The Idea of You (Michael Showalter, 2024). This soft-touch romantic comedy casts Anne Hathaway as Solène Marchand, an art gallery owner in a funk following a divorce from her unfaithful husband (Reid Scott). When her caddish ex flakes on a planned bonding trip to Coachella with their daughter (Ella Rubin), Solène reluctantly steps in. While there, she stumbles into the trailer of Hayes Campbell (Nicholas Galitzine), one of the dreamboats in the boy band August Moon. The two strike up an unlikely romance, and the film follows the ups and down of their May-December-ish coupling. As usual, Hathaway gives it her all, which in this instance requires pumping personality and charm into a character that’s as thin as piano wire. The core relationship isn’t compelling, and the conflicts that arise are contrived. The main flaw is Michael Showalter’s direction. He consistently makes the blandest choices possible when the film needs someone to give it a whole lot of fizz.

Inside Out 2 (Kelsey Mann, 2024). I see the appeal of updating Inside Out, the 2015 Pixar offering that stands as the animation’s studio last truly great movie. Aging hockey-loving Minnesota transplant Riley (voiced by Kensington Tallman) to thirteen opens up a myriad of possibilities as her feeling-populated brain is compelled to welcome several new, complicated emotions. Kelsey Mann, A Pixar veteran making her feature directorial debut, is highly capable in moving between several threads of action, keeping the action clear and the pace sprightly. Even so, the themes don’t hold together as effectively as they did previously. Joy (Amy Poehler) learns a lesson that’s frustratingly similar to the one that shifted her perspective in the first film, and the overall messages are muddled. Inside Out 2 does continue its predecessors marvelous inventiveness in fanciful, anthropomorphic representations of how the human brain works, even if it invariably suffers from a sequel’s lack of surprise. Maya Hawke gives a dandy voice performance as noggin newcomer Anxiety.

Detour (Edgar G. Ulmer, 1945). Judging solely by Detour, no Hollywood actress ever carried a more apt stage name than Ann Savage. As Vera, the femme fatale who arrives at the film’s midway point, Savage is sniper of seething animosity.
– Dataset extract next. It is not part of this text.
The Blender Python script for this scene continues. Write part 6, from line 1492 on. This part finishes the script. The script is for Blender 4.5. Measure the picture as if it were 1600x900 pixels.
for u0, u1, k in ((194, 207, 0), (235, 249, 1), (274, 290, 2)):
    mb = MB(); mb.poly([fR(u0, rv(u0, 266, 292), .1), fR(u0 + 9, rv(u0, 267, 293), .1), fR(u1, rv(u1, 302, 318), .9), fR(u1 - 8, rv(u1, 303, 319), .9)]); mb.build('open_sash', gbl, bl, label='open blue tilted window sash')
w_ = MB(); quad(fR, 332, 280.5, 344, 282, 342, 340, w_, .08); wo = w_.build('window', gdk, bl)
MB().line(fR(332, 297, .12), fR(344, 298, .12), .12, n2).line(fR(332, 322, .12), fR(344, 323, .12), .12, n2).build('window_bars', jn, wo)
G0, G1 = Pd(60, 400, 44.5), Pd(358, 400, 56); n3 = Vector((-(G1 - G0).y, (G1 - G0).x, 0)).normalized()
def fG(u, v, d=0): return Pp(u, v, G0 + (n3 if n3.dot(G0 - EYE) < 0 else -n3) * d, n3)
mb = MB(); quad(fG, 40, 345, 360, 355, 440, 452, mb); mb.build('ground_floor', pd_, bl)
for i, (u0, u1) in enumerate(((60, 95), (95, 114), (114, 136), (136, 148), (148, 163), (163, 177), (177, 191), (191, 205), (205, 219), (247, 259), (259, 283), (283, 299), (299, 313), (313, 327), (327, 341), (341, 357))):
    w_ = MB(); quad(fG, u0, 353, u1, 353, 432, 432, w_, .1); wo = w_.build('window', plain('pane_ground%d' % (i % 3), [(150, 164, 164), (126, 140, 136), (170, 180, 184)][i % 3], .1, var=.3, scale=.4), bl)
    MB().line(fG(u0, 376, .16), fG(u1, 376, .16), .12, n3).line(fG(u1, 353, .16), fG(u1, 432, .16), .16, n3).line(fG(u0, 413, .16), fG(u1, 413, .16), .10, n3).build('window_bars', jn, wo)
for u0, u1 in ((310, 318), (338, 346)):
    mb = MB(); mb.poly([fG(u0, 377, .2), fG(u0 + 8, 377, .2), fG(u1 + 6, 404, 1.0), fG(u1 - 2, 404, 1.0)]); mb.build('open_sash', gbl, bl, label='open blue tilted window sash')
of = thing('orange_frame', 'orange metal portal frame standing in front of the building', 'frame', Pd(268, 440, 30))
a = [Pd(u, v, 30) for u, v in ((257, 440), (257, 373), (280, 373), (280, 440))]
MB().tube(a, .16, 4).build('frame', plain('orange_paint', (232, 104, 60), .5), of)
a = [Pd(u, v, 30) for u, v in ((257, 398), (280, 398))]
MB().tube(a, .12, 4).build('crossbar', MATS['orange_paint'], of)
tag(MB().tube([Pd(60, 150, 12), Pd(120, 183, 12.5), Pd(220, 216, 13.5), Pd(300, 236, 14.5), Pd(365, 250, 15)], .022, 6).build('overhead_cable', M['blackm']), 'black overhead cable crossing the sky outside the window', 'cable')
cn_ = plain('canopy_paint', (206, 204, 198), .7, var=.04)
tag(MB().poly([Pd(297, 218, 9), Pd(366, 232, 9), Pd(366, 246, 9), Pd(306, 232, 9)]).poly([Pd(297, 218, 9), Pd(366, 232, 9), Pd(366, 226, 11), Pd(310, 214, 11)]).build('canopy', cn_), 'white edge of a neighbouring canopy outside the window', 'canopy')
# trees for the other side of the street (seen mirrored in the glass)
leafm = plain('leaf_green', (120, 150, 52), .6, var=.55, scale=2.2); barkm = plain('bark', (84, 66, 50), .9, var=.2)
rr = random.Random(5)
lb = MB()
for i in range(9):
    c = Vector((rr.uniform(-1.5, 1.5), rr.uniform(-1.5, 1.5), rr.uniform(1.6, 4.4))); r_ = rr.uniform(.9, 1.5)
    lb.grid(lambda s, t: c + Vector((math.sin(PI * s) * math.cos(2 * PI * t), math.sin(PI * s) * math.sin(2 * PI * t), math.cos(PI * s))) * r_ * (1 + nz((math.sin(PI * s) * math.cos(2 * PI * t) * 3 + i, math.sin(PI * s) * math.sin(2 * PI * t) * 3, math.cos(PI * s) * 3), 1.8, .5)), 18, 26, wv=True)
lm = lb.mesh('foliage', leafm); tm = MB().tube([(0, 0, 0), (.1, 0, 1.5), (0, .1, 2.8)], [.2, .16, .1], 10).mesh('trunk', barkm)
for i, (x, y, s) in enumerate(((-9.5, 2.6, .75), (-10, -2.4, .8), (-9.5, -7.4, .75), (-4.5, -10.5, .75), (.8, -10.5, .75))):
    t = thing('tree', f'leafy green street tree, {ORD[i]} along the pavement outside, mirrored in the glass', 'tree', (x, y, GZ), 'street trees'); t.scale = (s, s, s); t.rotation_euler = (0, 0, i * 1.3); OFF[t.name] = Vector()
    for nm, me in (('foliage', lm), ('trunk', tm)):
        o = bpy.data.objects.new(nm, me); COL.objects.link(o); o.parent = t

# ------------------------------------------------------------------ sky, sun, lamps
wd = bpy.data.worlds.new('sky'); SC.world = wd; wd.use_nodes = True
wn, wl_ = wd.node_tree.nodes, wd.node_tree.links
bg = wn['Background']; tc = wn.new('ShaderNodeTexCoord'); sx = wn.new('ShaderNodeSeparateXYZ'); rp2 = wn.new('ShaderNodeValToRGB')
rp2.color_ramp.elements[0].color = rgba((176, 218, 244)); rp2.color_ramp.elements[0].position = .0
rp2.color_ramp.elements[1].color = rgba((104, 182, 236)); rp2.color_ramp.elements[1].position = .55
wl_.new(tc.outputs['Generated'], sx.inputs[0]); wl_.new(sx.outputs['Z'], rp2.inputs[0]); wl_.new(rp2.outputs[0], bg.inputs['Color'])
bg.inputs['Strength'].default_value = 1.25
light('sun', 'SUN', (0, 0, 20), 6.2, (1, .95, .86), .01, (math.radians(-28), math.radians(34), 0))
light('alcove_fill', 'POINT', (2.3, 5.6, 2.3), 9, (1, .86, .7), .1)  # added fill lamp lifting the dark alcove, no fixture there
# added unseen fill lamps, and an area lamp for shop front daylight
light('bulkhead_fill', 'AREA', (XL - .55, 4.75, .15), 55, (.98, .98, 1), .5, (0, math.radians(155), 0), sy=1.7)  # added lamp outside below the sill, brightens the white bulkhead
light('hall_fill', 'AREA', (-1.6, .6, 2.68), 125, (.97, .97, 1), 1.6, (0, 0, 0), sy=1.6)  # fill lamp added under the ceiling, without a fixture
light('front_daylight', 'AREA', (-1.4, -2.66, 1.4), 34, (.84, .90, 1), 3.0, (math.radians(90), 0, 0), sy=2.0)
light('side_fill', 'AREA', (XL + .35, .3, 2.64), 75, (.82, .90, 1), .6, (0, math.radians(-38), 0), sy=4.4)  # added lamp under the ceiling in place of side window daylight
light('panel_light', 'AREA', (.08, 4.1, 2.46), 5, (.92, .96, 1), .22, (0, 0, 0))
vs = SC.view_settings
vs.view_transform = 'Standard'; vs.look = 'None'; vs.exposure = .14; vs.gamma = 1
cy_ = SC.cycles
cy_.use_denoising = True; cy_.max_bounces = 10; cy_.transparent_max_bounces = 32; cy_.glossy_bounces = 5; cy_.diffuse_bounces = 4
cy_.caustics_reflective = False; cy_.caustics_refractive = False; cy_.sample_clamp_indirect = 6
She’s cunning enough in the performance to make the character’s furor comes across as a reasonable response to a society that’s rigged up to always do wrong by her. Directed with maximum seediness by Edgar G. Ulmer, the film follows Al Roberts (Tom Neal), a defeatist piano player who hitchhikes across the U.S. to meet up with his singer girlfriend (Claudia Drake) in California. Along the way, a couple spots of bad fortune leave Al worried that the law is going to seek him out for a crime he didn’t commit. Or at least that’s how he tells it. The main story is presented in flashback with Al’s narration, and there are sly hints that he might not be the most reliable of narrators. The film is riveting and entertaining, crackling with the grim energy that marks all the best Hollywood film noirs. Detour is as compact and steely as a bullet.